Since the late 20th century, plenty of collaborative works among Korean traditional musicians and jazz performers have emerged in the realm of “changjak gugak (lit. creative national music).” In 2020s, within the scene of traditional music-based crossover works, “elite” jazz musicians’ active participation and the use of musical elements of jazz music have become more and more visible.

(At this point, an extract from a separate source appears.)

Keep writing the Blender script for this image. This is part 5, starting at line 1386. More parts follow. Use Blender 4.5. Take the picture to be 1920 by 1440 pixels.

 During the same period, the discourses of “expansion,” “popularization,” and/or “modernization” of tradition has constantly circulated and consumed as a bundle of “spirit of the times.” Those discourses became intertwined together and thereby produced and reproduced two differentiated ideological time-spaces of “gugak musicians and listeners-premodern era-oldness-Korean (traditional) culture/music” and “the public(laymen)-modern times-newness-Western culture/music.” Because of these ideological frames, a variety of new gugak-jazz works constructed by a set of conventionalized and oft-outdated jazz performance skills and composing styles are often automatically categorized as examples of “musical expansion/modernization/ popularization” of traditional music that offer new kinds of experience, Many of those gugak-jazz crossover works which are totally not new in terms of artistic device are represented as new things “inertially” due to this existence of state-driven ideological discourses that semiotically connect the Western music to newness, which result in the crossover musicians’ benefit from the gugak-related financial aid programs offered by the state. Those discourses often ideologically dominate traditional music performers and related participants, thus the established style of gugak pieces with jazz-related elements are introduced as a “new expansion” of traditional music by musicians themselves as well as gugak-related mass media. This paper critically argues that such discursive convention that often unfairly elevates all kinds of gugak-jazz crossover works should be reconsidered and productively deconstructed for better understanding and critic of crossover gugak works.